Мэрринер увеличил состав ансамбля до более чем семидесяти человек, начав исполнять сюиты Сибелиуса, — для работы с произведениями поменьше от оркестра отпочковался Камерный ансамбль «Академия». Он присмотрел в восточном Лондоне заброшенную насосную станцию, в которой можно было устроить студию для записей и репетиций, собирая тем временем постоянных слушателей оркестра в обжитом им втором по значению концертном зале Южного берега. Дирижер и владелец оркестра, Мэрринер правил им с согласия коллег, которые восхищались его острым умом и полным отсутствием притязательности. Берясь за дирижерскую палочку, он оставался все тем же «Невом», богатство не вскружило ему голову, коллегам-музыкантам он внимал с прежней чуткостью. Когда одного из его скрипачей, беженца, полиция сняла для допроса с поезда на австрийской границе, Мэрринер доехал до Вены и там спокойно объявил, что концерт, на который уже были распроданы все билеты, не начнется, пока задержанный музыкант не возвратится на свое место в оркестре. Мэрринер и сам был музыкантом в мере слишком большой, чтобы держаться в стороне от своих оркестрантов, он разделял с ними их грубоватый юмор, а они называли его в разговорах «нашим парнем». Сын Мэрринера, Эндрю, отправился по его стопам в ЛСО.
Успех Вивальди обратил «Времена года» в своего рода звучащие обои, и это отвратило Мэрринера от шедевра композитора. «Куда бы мы ни приехали, нас всюду просили сыграть „Времена года“. Я устал раз за разом прыгать сквозь один и тот же обруч, и к тому же видел, что нечто похожее происходит с Бранденбургскими концертами и некоторыми симфониями Гайдна.

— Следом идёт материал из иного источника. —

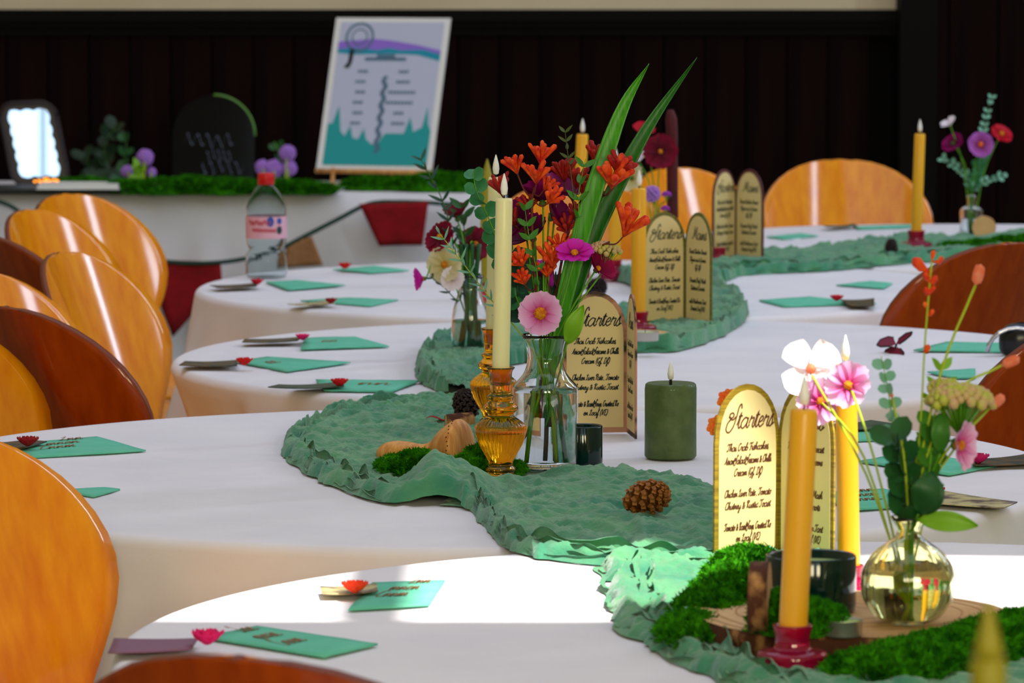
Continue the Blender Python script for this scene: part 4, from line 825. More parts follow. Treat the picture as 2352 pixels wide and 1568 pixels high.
sprig('eucalyptus_sprig', 'small leaves on thin lime stems behind the globe bouquet', [f4(.002), m4, H4(2125,1060,.02), H4(2150,940,.03), H4(2165,830,.03)], None, leafmesh('leaf', MT['leaf_lime'], .022, .010), .020, F4, 'stem_lime', .0011, size=lambda q: 0 if q < .4 else 1.0, toward=(0,-1,.3))
bigleaf('long lime leaf sticking out right over the globe vase', H4(2108,1192,-.02), H4(2246,1206,-.03), H4(2180,1196,-.03), .022, 'leaf_lime', F4, foot_=f4(.0, .09))
bigleaf('large dark green leaf over the globe vase mouth', H4(2110,1180,-.02), H4(2140,1080,-.03), H4(2130,1130,-.04), .036, 'leaf_dark', F4, foot_=f4(.0, .09))
bigleaf('upright bright leaf under the sedum head', H4(2160,1040,-.01), H4(2165,945,-.01), H4(2160,990,-.02), .020, 'leaf', F4, foot_=f4(.0, .09))

# bouquet in the bud vase
F5 = 'flowers of the bud vase'; Y5 = VB5.y; m5 = VB5+V((0,0,.104)); f5 = lambda dx: VB5+V((dx, 0, .014))
def H5(px, py, dy=0): return PD(px, py, Y5+dy)
bloom('cosmos', 'pink lilac cosmos in the middle of the bud vase bouquet', f5(.002), H5(2252,332,-.03), (.1,-.95,.2), .066, pm('petal', P_LILAC, .066, .6), 9, cm='orange_f', crad=.2, group=F5, cone=8, via=m5+V((.004,0,.05)))
bloom('cosmos', 'crimson cosmos with yellow centre at the right edge', f5(.004), H5(2300,308), (.35,-.6,.6), .058, pm('petal', P_RED, .058, .6), 8, cm='yellow', crad=.22, group=F5, cone=5, via=m5+V((.03,0,.06)))
bloom('cosmos', 'dull plum cosmos left in the bud vase bouquet', f5(-.002), H5(2190,330), (-.5,-.5,.6), .062, pm('petal', P_PLUM, .062, .6), 8, cm='calyx', crad=.16, group=F5, cone=15, via=m5+V((-.012,0,.06)))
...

Поэтому я решил вернуться к симфоническому репертуару, взять палочку и начать дирижировать симфоническими оркестрами».
Не сумев добиться от лондонских оркестров серьезного к себе отношения, он обратился к всевластному американскому агенту Роналду Уилфорду, и американец нашел для него работу в больших оркестрах Миннесоты и Штутгарта. Ни тот, ни другой не позволили ему подняться до большой лиги симфонических маэстро, и Мэрринер благоразумно возвратился в свой базовый лагерь, который знал лучше, чем что бы то ни было еще. Судьба его типична для руководителей камерных оркестров, которые, достигая каких угодно высот в своей области, выглядят органически непригодными для игры в командах первого состава. Параллельное возвышение Карла Мюнхингера в Штутгарте и Рудольфа Баршая из Московского камерного оркестра также было обречено на неудачу. К ним относились к скорее как полудирижерам, чем как к полноценным маэстро, а компании звукозаписи никогда не видели в них настоящих звезд.